The irony is profound. The same State that insists on rigid English linguistic conventions in Parliament has already acknowledged Jamaica’s multilingual reality within the third arm of government – the courts.
For years, Jamaican courts have operated with interpreters and translators where necessary, especially in cases where litigants, witnesses, defendants, or plaintiffs are more comfortable expressing themselves in Jamaican Creole than in formal Standard English. Judges and attorneys understand a simple truth: justice requires comprehension. A citizen cannot meaningfully participate in legal proceedings if language itself becomes a barrier.

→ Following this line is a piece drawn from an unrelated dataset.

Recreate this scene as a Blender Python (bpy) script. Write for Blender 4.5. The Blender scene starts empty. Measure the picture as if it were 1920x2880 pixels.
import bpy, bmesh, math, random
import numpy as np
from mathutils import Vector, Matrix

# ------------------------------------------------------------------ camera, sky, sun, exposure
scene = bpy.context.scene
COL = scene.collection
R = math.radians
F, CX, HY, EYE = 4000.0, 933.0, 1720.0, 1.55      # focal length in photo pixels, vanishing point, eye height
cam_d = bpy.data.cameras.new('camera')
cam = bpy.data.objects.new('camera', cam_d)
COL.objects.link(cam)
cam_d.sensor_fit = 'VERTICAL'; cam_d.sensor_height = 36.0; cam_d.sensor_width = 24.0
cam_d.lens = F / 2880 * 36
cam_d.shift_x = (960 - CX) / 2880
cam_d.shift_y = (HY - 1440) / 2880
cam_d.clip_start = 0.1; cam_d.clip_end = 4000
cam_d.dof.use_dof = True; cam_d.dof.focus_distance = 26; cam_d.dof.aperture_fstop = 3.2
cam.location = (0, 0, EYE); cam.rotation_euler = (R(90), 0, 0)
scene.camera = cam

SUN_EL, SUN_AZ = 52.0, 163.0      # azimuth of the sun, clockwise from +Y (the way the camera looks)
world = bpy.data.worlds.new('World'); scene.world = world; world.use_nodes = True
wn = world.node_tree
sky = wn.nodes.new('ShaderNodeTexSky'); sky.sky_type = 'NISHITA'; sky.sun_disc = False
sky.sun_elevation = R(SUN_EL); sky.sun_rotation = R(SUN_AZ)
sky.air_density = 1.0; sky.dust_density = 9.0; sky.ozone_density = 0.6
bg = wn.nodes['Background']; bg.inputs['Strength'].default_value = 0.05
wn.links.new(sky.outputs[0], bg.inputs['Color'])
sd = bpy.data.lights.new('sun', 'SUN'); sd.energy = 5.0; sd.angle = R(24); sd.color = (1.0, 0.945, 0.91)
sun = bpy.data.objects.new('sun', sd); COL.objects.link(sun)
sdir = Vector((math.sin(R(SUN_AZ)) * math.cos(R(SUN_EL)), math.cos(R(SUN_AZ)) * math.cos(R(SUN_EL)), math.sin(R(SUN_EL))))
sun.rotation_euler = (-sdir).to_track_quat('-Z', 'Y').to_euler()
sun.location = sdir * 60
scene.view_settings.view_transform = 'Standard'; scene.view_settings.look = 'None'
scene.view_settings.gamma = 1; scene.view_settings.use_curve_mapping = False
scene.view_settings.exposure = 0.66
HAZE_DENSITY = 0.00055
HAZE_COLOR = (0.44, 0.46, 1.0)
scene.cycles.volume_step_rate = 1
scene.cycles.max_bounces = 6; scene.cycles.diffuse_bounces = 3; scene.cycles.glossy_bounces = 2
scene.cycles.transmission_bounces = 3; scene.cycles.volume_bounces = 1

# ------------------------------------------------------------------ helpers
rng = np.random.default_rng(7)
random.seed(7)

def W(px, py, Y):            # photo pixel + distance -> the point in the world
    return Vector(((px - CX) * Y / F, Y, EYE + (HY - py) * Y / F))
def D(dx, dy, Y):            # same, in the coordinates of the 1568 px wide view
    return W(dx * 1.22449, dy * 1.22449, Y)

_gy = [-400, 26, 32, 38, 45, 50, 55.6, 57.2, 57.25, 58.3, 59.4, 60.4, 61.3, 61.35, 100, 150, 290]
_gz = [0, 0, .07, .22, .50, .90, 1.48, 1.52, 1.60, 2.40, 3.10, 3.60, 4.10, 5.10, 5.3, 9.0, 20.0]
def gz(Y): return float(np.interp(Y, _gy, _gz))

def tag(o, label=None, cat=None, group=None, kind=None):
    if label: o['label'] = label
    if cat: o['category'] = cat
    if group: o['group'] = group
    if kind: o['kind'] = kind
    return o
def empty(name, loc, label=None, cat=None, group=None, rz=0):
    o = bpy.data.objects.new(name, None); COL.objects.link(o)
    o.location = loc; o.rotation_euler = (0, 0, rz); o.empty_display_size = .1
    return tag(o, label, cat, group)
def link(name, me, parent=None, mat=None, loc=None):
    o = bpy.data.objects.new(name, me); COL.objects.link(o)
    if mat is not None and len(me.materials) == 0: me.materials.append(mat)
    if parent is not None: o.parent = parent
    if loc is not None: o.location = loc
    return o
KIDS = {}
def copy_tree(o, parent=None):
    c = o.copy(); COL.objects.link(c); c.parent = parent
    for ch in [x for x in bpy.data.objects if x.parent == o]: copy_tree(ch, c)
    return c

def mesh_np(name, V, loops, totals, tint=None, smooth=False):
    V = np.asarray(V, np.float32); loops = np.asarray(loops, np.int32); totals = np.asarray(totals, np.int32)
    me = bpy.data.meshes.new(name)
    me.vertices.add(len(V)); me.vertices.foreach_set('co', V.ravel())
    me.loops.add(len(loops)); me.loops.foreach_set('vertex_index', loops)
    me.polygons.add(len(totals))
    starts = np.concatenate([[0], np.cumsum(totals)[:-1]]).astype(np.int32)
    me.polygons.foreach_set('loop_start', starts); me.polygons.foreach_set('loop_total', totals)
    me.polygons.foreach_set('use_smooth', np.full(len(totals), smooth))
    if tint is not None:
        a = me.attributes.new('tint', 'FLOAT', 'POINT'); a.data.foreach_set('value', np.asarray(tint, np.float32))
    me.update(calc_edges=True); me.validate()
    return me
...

Indeed, through the Ministry of Justice and the broader justice system, Parliament itself has enabled this accommodation. The courts recognise that many Jamaicans move fluidly between Standard English and Jamiekan, depending on context, education, stress, class background, and emotional state. This is not cultural rebellion. It is sociolinguistic reality.
Yet, Parliament behaves as though elected representatives suddenly cease being Jamaican once they enter Gordon House and must perform exclusively in what some still romantically call “the King’s English”.
This contradiction cannot be ignored indefinitely.
No serious person is arguing that parliamentary procedure, legal drafting, or Hansard records should descend into confusion or indiscipline. Multilingual democracies across the world – from India to South Africa – have developed systems that balance institutional order with linguistic inclusion.
The real issue is not whether Jamiekan should replace English, but whether Jamaica is mature enough to admit that its people do not speak in only one linguistic register.
Ironically, the courts already demonstrate greater realism than Parliament. The judiciary understands that language access is connected to fairness, participation, and legitimacy. Parliament, however, continues to perform an inherited linguistic formality that often bears little resemblance to how people actually communicate.
If translators can be assigned to the court to ensure justice, surely the nation can begin a serious constitutional conversation about language, representation, and authenticity within its own legislature.